Americans, by and large, live next door to people of the same race, ethnicity, and socioeconomic status. Residential segregation by race remains high despite declines over the past several decades, and segregation by income is on the rise. Segregation by race or ethnicity and by socioeconomic status are often intertwined—for example, one study estimated that black youth are 10 times more likely to live in a poor neighborhood than their white peers.
Multiple factors created the residential segregation we experience today, including past federal, state, and local housing policies that were explicitly discriminatory to people of color and discouraged investment in the neighborhoods where they lived. These policies, along with current policies and practices that benefit people who are white or have higher household incomes, have led to many children of color, and children in low-income families, living in neighborhoods where disadvantage is concentrated. These neighborhoods are marked by a lack of resources and opportunity, which can affect their youngest residents in many ways—here are five key ones:
For the most part, schools reflect the demographic makeup of their surrounding neighborhoods. This means that, starting as early as preschool, children are likely to attend school with other children of the same socioeconomic status, and often of the same racial and ethnic group, particularly in urban areas. School segregation by income has increased in recent years. At the same time, schools are more racially and ethnically diverse (because the U.S. as a whole is now more diverse)—though school segregation by race and ethnicity remains high.

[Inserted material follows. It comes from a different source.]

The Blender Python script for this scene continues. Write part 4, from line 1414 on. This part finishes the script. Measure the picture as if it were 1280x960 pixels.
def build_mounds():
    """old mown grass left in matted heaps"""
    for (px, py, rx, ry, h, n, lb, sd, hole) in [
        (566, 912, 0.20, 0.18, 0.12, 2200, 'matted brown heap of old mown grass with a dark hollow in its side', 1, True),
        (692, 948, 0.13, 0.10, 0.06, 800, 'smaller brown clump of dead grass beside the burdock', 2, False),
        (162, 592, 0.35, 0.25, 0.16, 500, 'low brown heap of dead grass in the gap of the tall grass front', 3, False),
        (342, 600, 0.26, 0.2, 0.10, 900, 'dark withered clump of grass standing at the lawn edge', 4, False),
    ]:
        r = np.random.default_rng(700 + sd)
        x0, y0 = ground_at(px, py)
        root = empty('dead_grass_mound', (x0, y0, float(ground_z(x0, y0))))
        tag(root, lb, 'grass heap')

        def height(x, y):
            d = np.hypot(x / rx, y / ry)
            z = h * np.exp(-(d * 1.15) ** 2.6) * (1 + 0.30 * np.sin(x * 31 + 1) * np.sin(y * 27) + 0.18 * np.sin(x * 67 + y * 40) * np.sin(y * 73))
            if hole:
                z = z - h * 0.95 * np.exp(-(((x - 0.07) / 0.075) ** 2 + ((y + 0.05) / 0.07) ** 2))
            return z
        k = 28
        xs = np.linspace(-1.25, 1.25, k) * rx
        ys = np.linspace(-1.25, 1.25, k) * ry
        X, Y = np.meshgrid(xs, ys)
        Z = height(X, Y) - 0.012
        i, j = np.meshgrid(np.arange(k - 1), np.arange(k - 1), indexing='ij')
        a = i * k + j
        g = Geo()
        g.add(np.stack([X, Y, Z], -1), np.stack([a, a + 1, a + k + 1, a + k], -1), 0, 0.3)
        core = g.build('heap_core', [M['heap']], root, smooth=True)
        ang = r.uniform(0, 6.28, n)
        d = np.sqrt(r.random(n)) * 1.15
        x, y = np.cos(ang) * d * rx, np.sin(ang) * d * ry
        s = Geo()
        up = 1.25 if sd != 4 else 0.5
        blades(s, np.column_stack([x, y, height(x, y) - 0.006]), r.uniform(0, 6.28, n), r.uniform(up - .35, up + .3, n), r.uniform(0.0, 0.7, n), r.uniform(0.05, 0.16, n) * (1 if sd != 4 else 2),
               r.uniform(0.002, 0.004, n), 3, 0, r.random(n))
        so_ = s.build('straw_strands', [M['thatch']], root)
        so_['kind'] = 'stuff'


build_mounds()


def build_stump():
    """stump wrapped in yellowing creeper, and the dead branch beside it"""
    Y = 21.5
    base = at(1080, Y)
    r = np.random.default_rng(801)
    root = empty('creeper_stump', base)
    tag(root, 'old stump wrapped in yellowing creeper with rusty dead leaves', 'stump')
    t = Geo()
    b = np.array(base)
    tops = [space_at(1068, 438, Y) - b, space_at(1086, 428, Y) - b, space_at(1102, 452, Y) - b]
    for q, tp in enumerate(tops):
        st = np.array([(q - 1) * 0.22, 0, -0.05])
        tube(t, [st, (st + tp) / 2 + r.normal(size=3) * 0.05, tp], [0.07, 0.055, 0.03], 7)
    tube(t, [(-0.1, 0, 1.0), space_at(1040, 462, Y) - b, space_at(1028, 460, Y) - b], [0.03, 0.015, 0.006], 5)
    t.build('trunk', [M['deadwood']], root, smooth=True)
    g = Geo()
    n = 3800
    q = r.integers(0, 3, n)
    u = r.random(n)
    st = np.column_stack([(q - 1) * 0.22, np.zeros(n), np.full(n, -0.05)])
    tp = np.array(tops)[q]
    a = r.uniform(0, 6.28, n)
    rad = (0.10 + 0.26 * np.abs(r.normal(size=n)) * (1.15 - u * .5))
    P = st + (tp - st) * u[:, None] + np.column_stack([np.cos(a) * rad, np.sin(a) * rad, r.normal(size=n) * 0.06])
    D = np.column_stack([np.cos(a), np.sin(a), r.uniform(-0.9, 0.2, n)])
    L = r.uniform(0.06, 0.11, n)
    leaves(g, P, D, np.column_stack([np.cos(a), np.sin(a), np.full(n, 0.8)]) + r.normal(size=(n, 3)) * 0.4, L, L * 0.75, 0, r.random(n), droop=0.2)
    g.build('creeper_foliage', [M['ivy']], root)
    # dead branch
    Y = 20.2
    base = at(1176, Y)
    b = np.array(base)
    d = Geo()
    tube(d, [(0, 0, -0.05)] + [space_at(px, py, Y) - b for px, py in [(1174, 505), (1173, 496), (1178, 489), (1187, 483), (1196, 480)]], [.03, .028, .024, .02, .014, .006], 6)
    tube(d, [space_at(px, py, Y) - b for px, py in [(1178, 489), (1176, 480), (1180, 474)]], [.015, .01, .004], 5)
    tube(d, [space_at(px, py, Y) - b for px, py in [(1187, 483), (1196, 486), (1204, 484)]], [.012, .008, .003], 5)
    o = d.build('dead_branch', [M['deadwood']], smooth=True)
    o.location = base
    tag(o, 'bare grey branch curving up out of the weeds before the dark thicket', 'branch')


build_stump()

Schools with a high percentage of low-income students and/or students of color for the most part have fewer resources, spend less on staffing, lack adequate instructional materials, and have worse physical building conditions than their counterpart schools serving higher income or more racially and ethnically diverse (or more uniformly white) student bodies. These conditions may eventually translate into lower educational attainment for the residents of a neighborhood as a whole.
Neighborhoods whose residents are predominately poor or from a minority racial or ethnic group are more likely to have environmental conditions that pose a risk to children’s health. These include risks outside the home, such as poor air quality from nearby industrial sources or proximity to highways. And they include hazards associated with older and deteriorating housing, such as mold, pest infestations, peeling lead paint, and lead pipes.
All of these environmental hazards pose a serious risk to children’s development and well-being. Lead, for example, can cause neurological damage and impair children’s memory and other executive functioning skills such as planning, attention, and managing multiple tasks simultaneously. These deficits are linked to behavioral problems and poor academic performance, among other issues, that can affect a child’s entire life trajectory.
Access to outdoor play is associated with a host of positive outcomes for children—from improved executive functioning skills to physical fitness. Yet children who live in neighborhoods with high rates of poverty are less likely to have access to safe places to play outside, such as parks, sports fields, and biking or walking trails. Worse yet, these same children’s indoor play spaces may contain environmental hazards that pose health threats as well, as noted above.
Experiencing violence, the death of a parent, or having a parent who is incarcerated, are examples of events often referred to as adverse childhood experiences (ACEs)—traumatic events that can trigger a powerful stress reaction in children. When children are exposed to ACEs, they can be at risk for a host of negative physical and mental health outcomes later in life. Witnessing or being the victim of violence in one’s neighborhood is an adverse experience that children in neighborhoods with concentrated disadvantage are more likely to experience. Though violent crime has declined in the U.S. over the past 20 years—a decline more pronounced in disadvantaged neighborhoods—rates continue to be higher in disadvantaged, segregated communities. Black families, regardless of income, are more likely to live in poorer neighborhoods than their white counterparts, meaning that black children are more likely to be exposed to the stressors of poverty.
For all the reasons discussed above, it is perhaps not surprising that areas that have greater intergenerational economic mobility—that is, where children grow up to have higher incomes than their parents—have less residential segregation by race and income (among other characteristics). One analysis estimated that poor families living in areas with low economic mobility will take four generations to reach the area’s average income level, while poor families in areas with high economic mobility will reach that average in three generations. Parents with higher incomes who are living in areas where neighborhoods are highly segregated have the financial ability to choose to live in those neighborhoods with higher-quality schools, more public resources, lower crime, and other characteristics that support the healthy development of their children. If they own a home, they are also able to pass on that valuable asset to their children, whereas historically discriminatory housing policies may have locked black parents, in particular, into a rental market or a market in which housing is worth less. Higher-income parents are able to give their children those opportunities and assets that parents in disadvantaged neighborhoods are unlikely to be able to provide. This perpetuates inequality—and segregation—over generations.